Nandos, Coventry

Ha! Didn’t think you’d see me eating in a chain again did you? Not now my head’s been turned by quality independent action at Esmie’s and feyn deyning at Turmeric Gold! So fair enough, I’ll hold my hand up: my presence here has less to with ascending the pinnacles of Coventry’s gastronomic delights than it does with taking one last look at the World Food Quarter.

What was the thinking behind the World Food Quarter, I wonder? Were there dreams of hepcat media types from nearby BBC Cov and Warwicks turning it into an enclave of after-hours sophistication? Or were there visions of eager tourists, fresh from visiting the Priory Visitors Centre, studying menus and choosing which country to visit for lunch?

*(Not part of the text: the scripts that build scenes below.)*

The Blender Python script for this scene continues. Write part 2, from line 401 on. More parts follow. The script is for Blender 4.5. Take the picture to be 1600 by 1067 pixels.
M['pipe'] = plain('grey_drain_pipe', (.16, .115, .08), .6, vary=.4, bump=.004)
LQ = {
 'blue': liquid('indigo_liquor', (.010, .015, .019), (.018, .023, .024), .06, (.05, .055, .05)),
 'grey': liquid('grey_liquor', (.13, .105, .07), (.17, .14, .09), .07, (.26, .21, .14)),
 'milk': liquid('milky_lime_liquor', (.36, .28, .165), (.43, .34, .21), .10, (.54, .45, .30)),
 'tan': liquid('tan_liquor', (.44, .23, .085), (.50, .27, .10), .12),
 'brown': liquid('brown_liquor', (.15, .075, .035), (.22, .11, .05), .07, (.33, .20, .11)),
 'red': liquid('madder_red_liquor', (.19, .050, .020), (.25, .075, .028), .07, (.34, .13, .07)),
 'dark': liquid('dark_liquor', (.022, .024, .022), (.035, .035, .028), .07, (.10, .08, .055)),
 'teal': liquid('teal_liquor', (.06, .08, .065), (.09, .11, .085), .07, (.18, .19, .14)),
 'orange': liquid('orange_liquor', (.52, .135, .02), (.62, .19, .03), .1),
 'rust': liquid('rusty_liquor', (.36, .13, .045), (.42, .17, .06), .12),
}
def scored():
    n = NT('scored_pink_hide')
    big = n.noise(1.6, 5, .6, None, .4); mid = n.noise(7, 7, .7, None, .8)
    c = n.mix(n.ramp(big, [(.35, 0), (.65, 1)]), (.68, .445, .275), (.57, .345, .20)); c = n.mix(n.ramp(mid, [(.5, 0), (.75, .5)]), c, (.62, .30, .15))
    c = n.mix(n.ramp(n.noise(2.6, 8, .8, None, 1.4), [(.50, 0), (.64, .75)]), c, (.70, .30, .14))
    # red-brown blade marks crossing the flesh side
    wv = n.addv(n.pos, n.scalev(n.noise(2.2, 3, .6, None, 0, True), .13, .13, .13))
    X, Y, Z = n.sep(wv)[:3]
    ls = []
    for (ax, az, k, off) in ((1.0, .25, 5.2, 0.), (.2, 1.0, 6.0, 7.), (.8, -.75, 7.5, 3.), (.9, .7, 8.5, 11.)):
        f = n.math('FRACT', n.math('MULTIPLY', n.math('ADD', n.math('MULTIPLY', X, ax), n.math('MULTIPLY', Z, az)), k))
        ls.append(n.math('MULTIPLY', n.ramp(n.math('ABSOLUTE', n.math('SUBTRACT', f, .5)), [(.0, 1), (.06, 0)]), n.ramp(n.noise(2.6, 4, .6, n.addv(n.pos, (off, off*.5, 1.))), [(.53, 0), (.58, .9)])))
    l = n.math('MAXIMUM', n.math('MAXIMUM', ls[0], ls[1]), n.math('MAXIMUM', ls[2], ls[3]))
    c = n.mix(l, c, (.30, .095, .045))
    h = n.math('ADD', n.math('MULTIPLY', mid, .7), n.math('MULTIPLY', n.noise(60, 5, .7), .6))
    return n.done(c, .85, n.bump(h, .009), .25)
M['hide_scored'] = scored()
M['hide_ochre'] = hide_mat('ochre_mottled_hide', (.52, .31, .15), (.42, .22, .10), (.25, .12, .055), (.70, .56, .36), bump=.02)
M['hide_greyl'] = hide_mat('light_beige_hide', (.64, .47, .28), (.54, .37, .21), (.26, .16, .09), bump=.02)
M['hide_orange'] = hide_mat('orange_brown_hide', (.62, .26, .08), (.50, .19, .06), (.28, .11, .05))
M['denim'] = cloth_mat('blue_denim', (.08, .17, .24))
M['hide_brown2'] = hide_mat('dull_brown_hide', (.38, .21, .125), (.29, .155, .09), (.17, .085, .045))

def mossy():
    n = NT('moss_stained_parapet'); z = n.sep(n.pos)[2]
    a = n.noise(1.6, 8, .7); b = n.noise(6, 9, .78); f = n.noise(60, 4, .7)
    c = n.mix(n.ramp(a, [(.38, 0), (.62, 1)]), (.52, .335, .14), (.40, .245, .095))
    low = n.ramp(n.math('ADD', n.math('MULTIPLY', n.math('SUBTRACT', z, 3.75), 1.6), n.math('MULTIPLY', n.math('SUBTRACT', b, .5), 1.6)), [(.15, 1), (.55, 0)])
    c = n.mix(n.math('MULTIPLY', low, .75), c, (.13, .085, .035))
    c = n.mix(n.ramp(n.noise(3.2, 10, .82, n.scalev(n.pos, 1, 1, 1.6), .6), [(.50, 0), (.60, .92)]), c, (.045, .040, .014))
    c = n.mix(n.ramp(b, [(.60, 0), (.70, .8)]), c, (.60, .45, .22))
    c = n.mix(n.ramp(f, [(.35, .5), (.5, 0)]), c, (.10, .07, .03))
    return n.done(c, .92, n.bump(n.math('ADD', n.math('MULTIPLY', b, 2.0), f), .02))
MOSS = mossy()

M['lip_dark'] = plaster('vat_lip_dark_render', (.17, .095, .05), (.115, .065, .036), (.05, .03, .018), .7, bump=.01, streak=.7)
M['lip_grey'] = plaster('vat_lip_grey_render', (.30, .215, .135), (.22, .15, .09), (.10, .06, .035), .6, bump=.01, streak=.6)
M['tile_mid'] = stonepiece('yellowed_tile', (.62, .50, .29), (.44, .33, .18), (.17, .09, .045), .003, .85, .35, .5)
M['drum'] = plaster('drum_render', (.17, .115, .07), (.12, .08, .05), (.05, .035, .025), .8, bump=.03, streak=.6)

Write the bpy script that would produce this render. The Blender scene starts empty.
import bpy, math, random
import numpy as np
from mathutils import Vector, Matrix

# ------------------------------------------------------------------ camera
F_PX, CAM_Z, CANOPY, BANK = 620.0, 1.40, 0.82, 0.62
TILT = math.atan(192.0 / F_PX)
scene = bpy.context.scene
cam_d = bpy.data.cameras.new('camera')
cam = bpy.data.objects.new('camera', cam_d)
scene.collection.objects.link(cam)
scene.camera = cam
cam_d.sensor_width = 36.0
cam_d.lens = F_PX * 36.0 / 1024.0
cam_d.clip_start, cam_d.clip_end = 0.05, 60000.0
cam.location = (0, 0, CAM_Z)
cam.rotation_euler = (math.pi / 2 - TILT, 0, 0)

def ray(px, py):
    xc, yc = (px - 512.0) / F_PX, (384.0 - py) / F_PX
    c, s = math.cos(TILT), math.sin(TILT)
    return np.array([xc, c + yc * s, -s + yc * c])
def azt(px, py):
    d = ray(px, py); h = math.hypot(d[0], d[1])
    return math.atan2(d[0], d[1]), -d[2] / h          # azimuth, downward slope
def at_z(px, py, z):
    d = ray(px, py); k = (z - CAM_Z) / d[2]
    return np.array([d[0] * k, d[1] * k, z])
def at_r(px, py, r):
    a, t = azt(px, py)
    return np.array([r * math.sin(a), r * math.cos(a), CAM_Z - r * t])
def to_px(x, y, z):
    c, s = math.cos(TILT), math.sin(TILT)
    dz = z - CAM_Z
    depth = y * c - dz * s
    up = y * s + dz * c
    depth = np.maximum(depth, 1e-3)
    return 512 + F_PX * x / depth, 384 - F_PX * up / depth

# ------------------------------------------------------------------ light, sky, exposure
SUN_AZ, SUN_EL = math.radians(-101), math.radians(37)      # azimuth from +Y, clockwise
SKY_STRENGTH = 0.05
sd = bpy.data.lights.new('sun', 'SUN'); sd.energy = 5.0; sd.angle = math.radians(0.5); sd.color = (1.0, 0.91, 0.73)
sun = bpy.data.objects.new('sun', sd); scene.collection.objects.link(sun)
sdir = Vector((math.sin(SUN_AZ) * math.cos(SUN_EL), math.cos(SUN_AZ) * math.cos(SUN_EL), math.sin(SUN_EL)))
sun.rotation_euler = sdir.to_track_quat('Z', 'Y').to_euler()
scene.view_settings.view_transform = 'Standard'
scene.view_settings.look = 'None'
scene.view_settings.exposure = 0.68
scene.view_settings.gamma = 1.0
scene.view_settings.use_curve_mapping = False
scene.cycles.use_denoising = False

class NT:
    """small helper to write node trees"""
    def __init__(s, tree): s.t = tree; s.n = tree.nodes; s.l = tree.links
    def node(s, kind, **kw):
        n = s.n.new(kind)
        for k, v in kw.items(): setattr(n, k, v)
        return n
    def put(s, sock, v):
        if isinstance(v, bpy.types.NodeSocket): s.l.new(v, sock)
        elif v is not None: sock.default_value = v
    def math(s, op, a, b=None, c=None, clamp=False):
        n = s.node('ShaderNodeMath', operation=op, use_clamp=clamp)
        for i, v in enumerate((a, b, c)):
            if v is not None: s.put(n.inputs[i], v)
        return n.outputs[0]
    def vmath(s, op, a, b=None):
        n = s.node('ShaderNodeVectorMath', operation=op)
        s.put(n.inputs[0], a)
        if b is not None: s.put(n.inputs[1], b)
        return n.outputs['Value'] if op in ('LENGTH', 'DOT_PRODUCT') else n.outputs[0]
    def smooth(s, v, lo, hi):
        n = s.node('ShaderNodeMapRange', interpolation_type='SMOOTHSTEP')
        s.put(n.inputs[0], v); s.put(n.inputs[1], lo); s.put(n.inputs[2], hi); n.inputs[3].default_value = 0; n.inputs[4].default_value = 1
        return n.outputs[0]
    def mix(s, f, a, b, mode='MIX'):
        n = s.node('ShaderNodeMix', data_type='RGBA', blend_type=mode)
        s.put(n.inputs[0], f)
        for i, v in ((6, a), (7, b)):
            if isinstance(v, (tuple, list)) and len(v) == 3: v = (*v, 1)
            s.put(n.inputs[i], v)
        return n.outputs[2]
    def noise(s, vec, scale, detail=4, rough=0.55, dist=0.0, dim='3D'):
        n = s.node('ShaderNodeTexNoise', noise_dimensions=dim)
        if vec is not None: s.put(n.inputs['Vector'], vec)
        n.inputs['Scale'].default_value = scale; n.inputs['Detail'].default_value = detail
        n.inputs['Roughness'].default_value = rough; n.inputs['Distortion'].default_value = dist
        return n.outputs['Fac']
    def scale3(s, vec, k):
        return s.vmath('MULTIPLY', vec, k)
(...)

None of this has come to pass. The media types, like everyone else, have homes to go to and kids’ teas to make; and the Undercroft, in words from the City Council’s website as deadening and dispiriting as the atmosphere here, is ‘closed pending the outcome of an Expressions of Interest process concerning the management of the centre’.

Canny old Nandos is, of course, far too savvy to rely on the World Food Quarter alone to supply its passing trade. So although it has a large conservatory-modernist extension backing into the second of the three descending plazas, its main entrance is round the other side, on busy Trinity Street. It’s also bagged one of the best buildings, a restored Victorian ribbon factory, with all its potential for stripped-back post-industrial chic.

Given that history, I don’t know if it’s appropriate – or ironic – that eating here feels a lot like being on a conveyor belt. I arrive as the lunchtime rush is tailing off, but although it’s a huge airy space of bare-brick walls and bold colour schemes, it’s still pretty full. Age renders me invisible to the youthful waiters, gliding about as if on rails. I have to ask them to clear my table of detritus left by previous occupants.

The food isn’t awful. It has no doubt survived enough focus-group tasting sessions to make sure of that. I just wonder whether ‘eating experience’ is top priority amongst whatever boxes are there to be ticked at these events. Because it perturbs me slightly that my ‘Beanie Burger’ is alternatively available in pitta and wrap form.

Which in turn makes me wonder if its most important property is not taste, but a texture pliant enough to bend to these varying demands. I imagine (quite erroneously I expect, but the mind goes where it will) a workstation covered with huge sheets of ‘beanie’, like 12mm carpet underlay and about as lively, ready to be cut according to order.

My chosen incarnation arrives. I’ve never understood the logic of serving a burger in a crusty bun. You have to bite down so hard to get through the bread that the burger just squirts out the side. Otherwise, all the advertised ingredients appear to be present – although the menu’s promise of ‘pulsating’ lentils takes some justifying (unless it’s a hilarious pun). In my mouth it feels flat and sticky. The taste is generic overseasoned fast-food heat. If that’s what you want, woo-hoo.

Passable however is my side of Supergrain Salad. Imaginative elements like pearl barley, sprouted mustard seeds and what I conclude are tiny black corn kernels impart a satisfyingly earthy, chewy feel.

Back outside, Priory Place is its usual sclerotic self. A pair of herberts loiter. The entrance to the Priory Visitors Centre is a rough sleeper’s den. If Shakespeare visited Coventry (and it’s almost unthinkable that he didn’t), he would have come here, to this under-exploited city centre void, once an important religious site. And what, I wonder, would he say if he could see it now? How about ‘All the World Food Quarter’s a Stage’?

It could work. To get the lifeblood flowing here again, how about promenade performances snaking through the interconnected spaces, a summertime Globe Theatre in the high-shouldered lower plaza and revitalised restaurants round the edge? The eyes that saw the greatest phrases the English language unroll beneath their gaze have looked on this place! Surely that needs celebrating with something worthier than a bottle of piri-piri sauce?

Nandos, 1-6 Ribbon Factory, Trinity Street, Coventry CV1 1FE. Beanie Burger with Supergrain Salad, £7.85

Stop Press: Good news! The Priory Visitors Centre is due to re-open soon!